We aren’t very big on the idea that the state should consciously promote moral virtue in it’s citizens. In other words, we want to promote orderliness and prosperity and justice, and any law that clearly advances those ideals will resonate with our existing laws and institutions. But any law that tries to tell us what happiness is, or should be, goes too far.
There is no constitutional logic that provides a rationale for banning gay marriage. It clearly is no skin off James Dobson’s, or anyone else’s, nose if a couple of guys or girls in New York want to share an apartment and sleep together and make each other beneficiaries of their life insurance policies. It really isn’t, no matter how many stupid things Dobson may say and how often he may say it.
I may not believe that people should be driving around in Hummers, but I can’t stop them. If they can pay for the gas, and if they abide by the rules of the road, they have the right to drive a Hummer. Some guy driving a Hummer does not infringe upon my right to drive a Toyota. (Let’s leave alone, for a moment, the argument that a Hummer uses up more resources belonging to everyone– like air– than most other vehicles.)
George Bush is going to have to try to argue that gay marriage somehow prevents me from driving my Toyota, in a manner of speaking. He’s going to have to argue that gay marriage somehow is going to prevent you from…. well, I can’t even imagine what they will argue gay marriage prevents you from do it. The truth is, he might as well blurt it out– he just doesn’t like it.
The truth is– and I think any in depth discussion of the issue will eventually elucidate it– that gay marriage doesn’t hurt anyone.
Unless. Unless you are going to argue that homosexuality is an unhealthy, abnormal lifestyle. But then, you don’t just need to ban gay marriage. You need to ban homosexuals.
And James Dobson and his cohorts might well say, well, what’s wrong with that idea? “When I grew up, we didn’t have homosexuals. Homosexual acts are still illegal in some states. It ought to stay that way.”
So, why not a constitutional amendment making it illegal to engage in homosexual acts?
Because then you would see how silly and unworkable it is.

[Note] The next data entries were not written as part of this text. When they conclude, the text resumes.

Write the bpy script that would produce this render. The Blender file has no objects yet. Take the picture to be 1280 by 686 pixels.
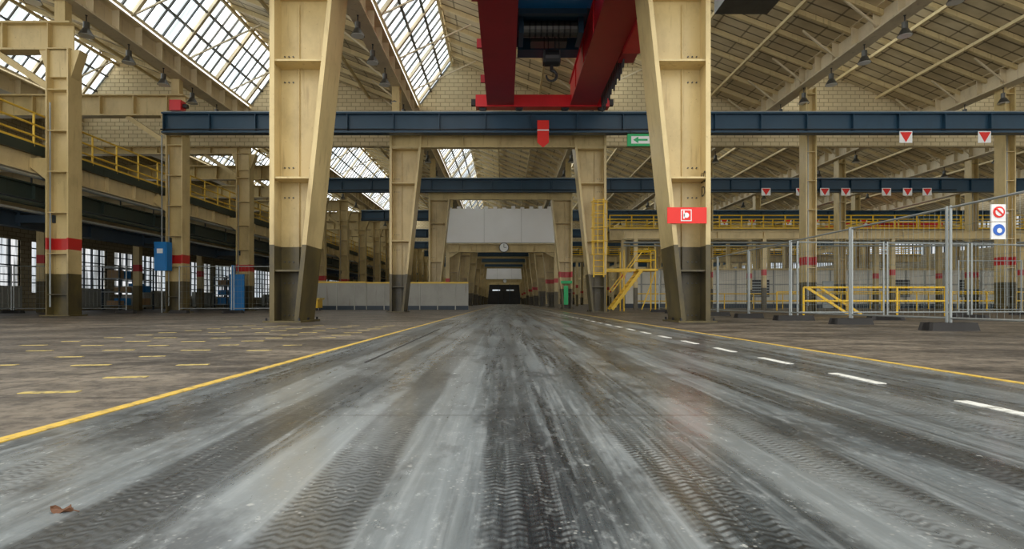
import bpy, math, random
from mathutils import Vector
random.seed(7)
S=bpy.context.scene
S.view_settings.view_transform='Standard'
S.view_settings.look='None'
S.view_settings.exposure=0.0

# ---------------------------------------------------------------- materials
def nt(name):
    m=bpy.data.materials.new(name); m.use_nodes=True
    t=m.node_tree; b=t.nodes['Principled BSDF']
    return m,t,b
def N(t,typ,**k):
    n=t.nodes.new(typ)
    for a,v in k.items(): setattr(n,a,v)
    return n
def M(t,op,a,b=None,c=None,clamp=False):
    n=N(t,'ShaderNodeMath',operation=op,use_clamp=clamp)
    for i,v in enumerate((a,b,c)):
        if v is None: continue
        if isinstance(v,(int,float)): n.inputs[i].default_value=v
        else: t.links.new(v,n.inputs[i])
    return n.outputs[0]
def MIX(t,f,a,b,mode='MIX'):
    n=N(t,'ShaderNodeMix',data_type='RGBA',blend_type=mode)
    for i,v in ((0,f),(6,a),(7,b)):
        if isinstance(v,(int,float)): n.inputs[i].default_value=v
        elif isinstance(v,tuple): n.inputs[i].default_value=(*v,1) if len(v)==3 else v
        else: t.links.new(v,n.inputs[i])
    return n.outputs[2]
def POS(t):
    g=N(t,'ShaderNodeNewGeometry'); s=N(t,'ShaderNodeSeparateXYZ'); t.links.new(g.outputs['Position'],s.inputs[0])
    return g.outputs['Position'],s.outputs[0],s.outputs[1],s.outputs[2]
def NOISE(t,vec,scale,detail=3,sc=(1,1,1),rough=.55,dist=0):
    mp=N(t,'ShaderNodeMapping'); mp.inputs['Scale'].default_value=sc; t.links.new(vec,mp.inputs[0])
    n=N(t,'ShaderNodeTexNoise'); n.inputs['Scale'].default_value=scale; n.inputs['Detail'].default_value=detail
    n.inputs['Roughness'].default_value=rough; n.inputs['Distortion'].default_value=dist
    t.links.new(mp.outputs[0],n.inputs['Vector']); return n.outputs[0]
def RNG(t,v,a,b,c=0,d=1):
    n=N(t,'ShaderNodeMapRange'); t.links.new(v,n.inputs[0])
    for i,x in enumerate((a,b,c,d)): n.inputs[i+1].default_value=x
    return n.outputs[0]
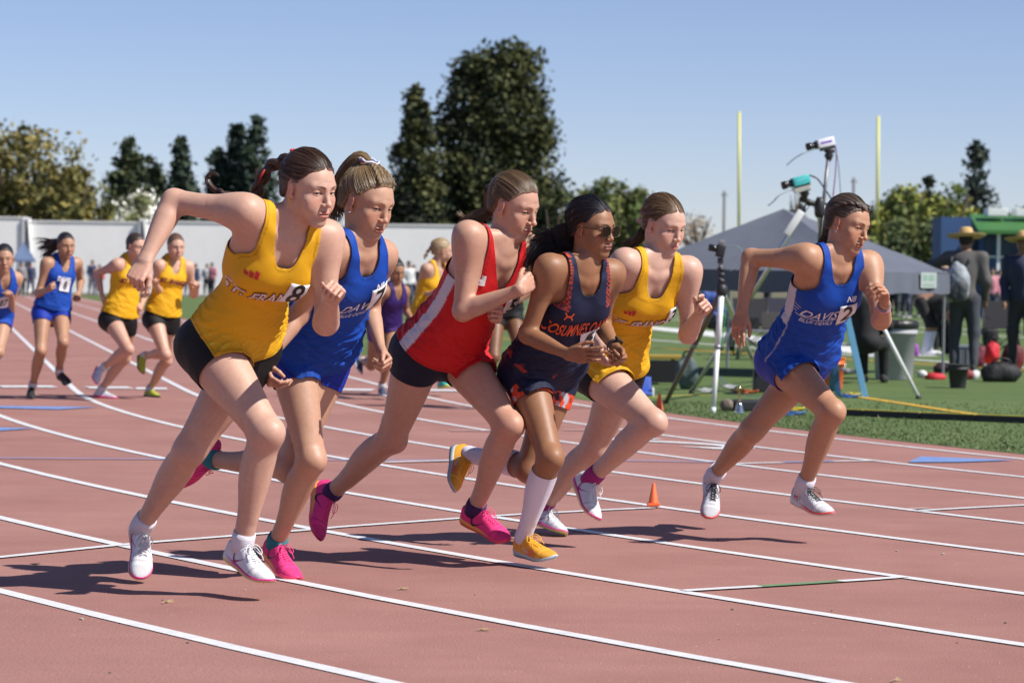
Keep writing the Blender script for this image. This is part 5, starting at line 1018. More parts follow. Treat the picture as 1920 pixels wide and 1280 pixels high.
def tree(name, label, cat, px, Y, top, width, kind, cols, seed, n=5000, leaf=.34, group='trees beyond the stadium', base_px=430, trunk=True, lift=0):
    rs = np.random.RandomState(seed); c = Pz(px, Y, 0); H_ = hz(px, top, Y); W_ = width*Y/F_PX/2; root = empty(name, tuple(c), label, cat, group)
    bark = mat('bark', (.10, .075, .055), .9, noise=.3, nscale=3)
    m = MB(); m.tube([c, c + np.array([.1, 0, H_*.35]), c + np.array([-.05, 0, H_*.75])], [W_*.07+.12, W_*.05+.08, .05], 8)
    if kind == 'round':
        for k in range(7): a = k*.9; m.tube([c + np.array([0, 0, H_*(.2+.04*k)]), c + np.array([math.cos(a)*W_*.35, math.sin(a)*W_*.35, H_*(.42+.04*k)]), c + np.array([math.cos(a)*W_*.7, math.sin(a)*W_*.7, H_*(.55+.05*k)])], [.14, .09, .03], 6)
    m.build('trunk', bark, root, True)
    cl = []
    if kind == 'conifer':
        nc = int(60 + n/40); 
        for i in range(nc):
            u = rs.uniform(0, 1)**.75; z = H_*(1-u*.93); a = rs.uniform(0, 6.28); lob = 1+.22*math.sin(3*a+seed)+.12*math.sin(z*2.3+seed)
            R_ = W_*(1.06*u**.72)*lob; r = R_*rs.uniform(.45, 1)**.5; cl.append((r*math.cos(a), r*math.sin(a), z - r*.22, .16*W_*(.5+u)+.12, .10*W_*(.5+u)+.15))
    elif kind == 'twin':
        for i in range(int(n/30)):
            q = rs.randint(2); u = rs.uniform(0, 1)**.8; cx = (-.22, .20)[q]*W_; top_ = (.97, 1.0)[q]*H_; z = top_*(1-u*.90); a = rs.uniform(0, 6.28); R_ = W_*(.30+.72*u**.8)*min(1, (u/.06)**.5)*(1+.16*math.sin(3*a+z*.9)); r = R_*rs.uniform(.35, 1)**.5
            cl.append((cx*(1-u*.6) + r*math.cos(a), r*math.sin(a), z, .10*W_+.2, .09*W_+.25))
    else:
        nb = 9; B_ = [(rs.normal(0, .42)*W_, rs.normal(0, .42)*W_, H_*(.62 + rs.uniform(-.22, .2)), W_*rs.uniform(.30, .5)) for _ in range(nb)] + [(0, 0, H_*.8, W_*.45), (-.45*W_, 0, H_*.6, W_*.45), (.45*W_, 0, H_*.58, W_*.45)]
        for i in range(int(n/28)):
            b = B_[rs.randint(len(B_))]; v = nrm(rs.normal(size=3)); r = b[3]*rs.uniform(.5, 1.0)**.5; cl.append((b[0]+v[0]*r, b[1]+v[1]*r, min(H_*.99, b[2]+v[2]*r*.9), .13*W_+.10, .11*W_+.10))
    leaf *= .66; n = int(n*1.45); cl = np.array(cl); idx = rs.randint(len(cl), size=n); C_ = cl[idx]; P = c + C_[:, :3] + rs.normal(size=(n, 3))*C_[:, [3, 3, 4]]*.62; P[:, 2] = np.maximum(P[:, 2], .25+lift)
    sz = leaf*rs.uniform(.5, 1.25, n); a = rs.normal(size=(n, 3)); a /= np.linalg.norm(a, axis=1, keepdims=True); b = np.cross(a, rs.normal(size=(n, 3))); b /= np.linalg.norm(b, axis=1, keepdims=True)
    q = np.stack([P + a*sz[:, None], P + b*sz[:, None]*.6, P - a*sz[:, None], P - b*sz[:, None]*.6], 1).reshape(-1, 3)
    cc = (1.15 if np.mean(cols) < .055 else 1.9)*np.array(cols)[rs.choice(len(cols), size=len(cl), p=None)][idx]*rs.uniform(.78, 1.22, n)[:, None]
    me = mesh(q, np.arange(4*n).reshape(n, 4), cols=np.repeat(cc, 4, 0)); put('crown', me, mat('foliage', rough=.75, attr=True, spec=.2), root, False)
    return root
DK = [(.034, .050, .030), (.050, .068, .034), (.066, .080, .036)]; DK2 = [(.036, .056, .038), (.054, .078, .046), (.030, .044, .034)]; OL = [(.085, .078, .026), (.115, .098, .028), (.055, .058, .022), (.135, .112, .036)]; YG = [(.13, .145, .034), (.18, .175, .04), (.09, .11, .03), (.06, .08, .03)]
tree('broadleaf_tree', 'wide olive and gold broadleaf tree at the far left above the wall', 'tree', 30, 182, 253, 300, 'round', OL, 1, 7000, .34)
tree('broadleaf_tree', 'smaller golden tree between the wide olive tree and the dark conifers', 'tree', 140, 178, 300, 150, 'round', OL, 2, 5000, .32)
tree('conifer_tree', 'dark conifer left of the white blossom tree', 'tree', 240, 196, 264, 150, 'conifer', DK, 3, 6500)
tree('conifer_tree', 'shorter dark conifer touching the leftmost one', 'tree', 284, 200, 288, 110, 'conifer', DK, 4, 3500)
tree('conifer_tree', 'single narrow conifer standing apart over the wall', 'tree', 336, 198, 262, 108, 'conifer', DK2, 5, 4800)
tree('conifer_tree', 'left and lowest of the three conifers above the braided runner', 'tree', 404, 200, 278, 100, 'conifer', DK2, 6, 3000)
tree('conifer_tree', 'middle of the three conifers above the braided runner', 'tree', 442, 200, 232, 112, 'conifer', DK2, 7, 5200)
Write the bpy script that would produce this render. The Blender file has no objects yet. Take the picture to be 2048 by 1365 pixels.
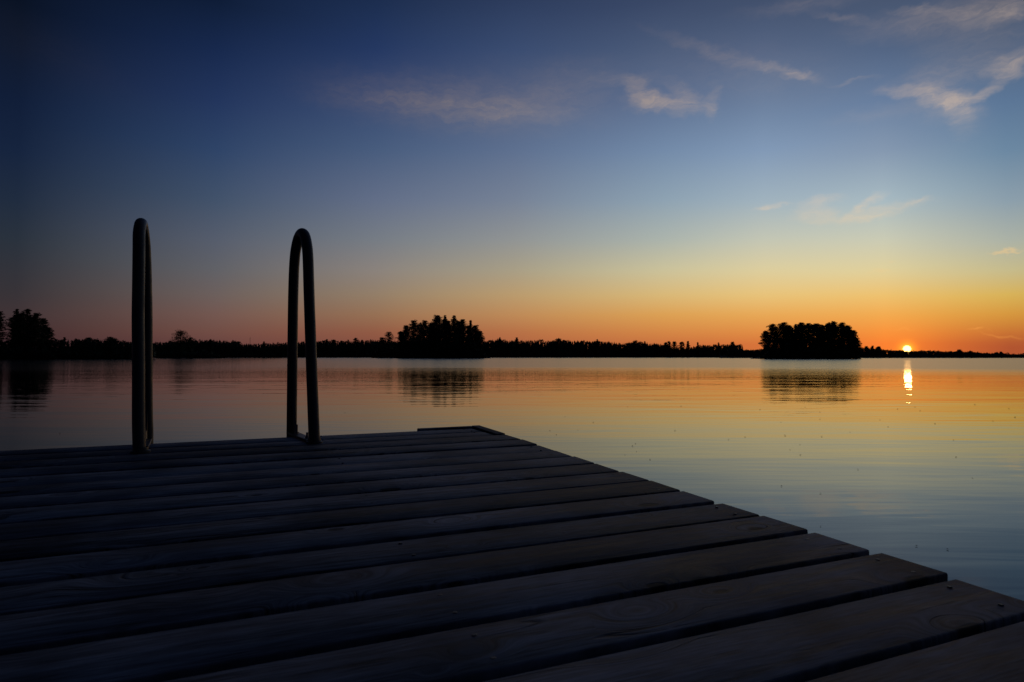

Bush may be clueless about the implications of this issue, just as he seems clueless about the implications of just about every policy of this administration. (After Texas implemented an abstinence-only high school sex education system under then governor Bush, it’s rate of teen pregnancy slipped to the highest in the nation). But Karl Rove isn’t. He probably doesn’t care one whit whether the proposed amendment gets passed or not.
The truth is, that he is hoping to make use of some bigotry. He knows the Democrats would prefer not to oppose the amendment, because they know that Americans, by a ratio of 2 – 1 disapprove of gay marriage. And he knows that many Democrats are as ahead of the Republicans on this issue as Johnson, Kennedy, and the Supreme Court were ahead of the country on the issue of race in 1963.
How feeble does it sound, intellectually? Try this:
“It should be an inalienable right, guaranteed by our Constitution, to live in a marriage-based society,” said Robert Knight, director of the Concerned Women for America’s Culture and Family Institute. “When you create counterfeit marriages and put them into the law, you’re undermining society’s most important safeguard against tyranny.
Actually, that doesn’t just sound feeble. It sounds downright stupid. A “marriage-based” society? Sounds almost like “creationism”. But you can see how the right is groping for some rationale for why they think their rights are infringed by the idea of same-sex unions, when clearly they are not.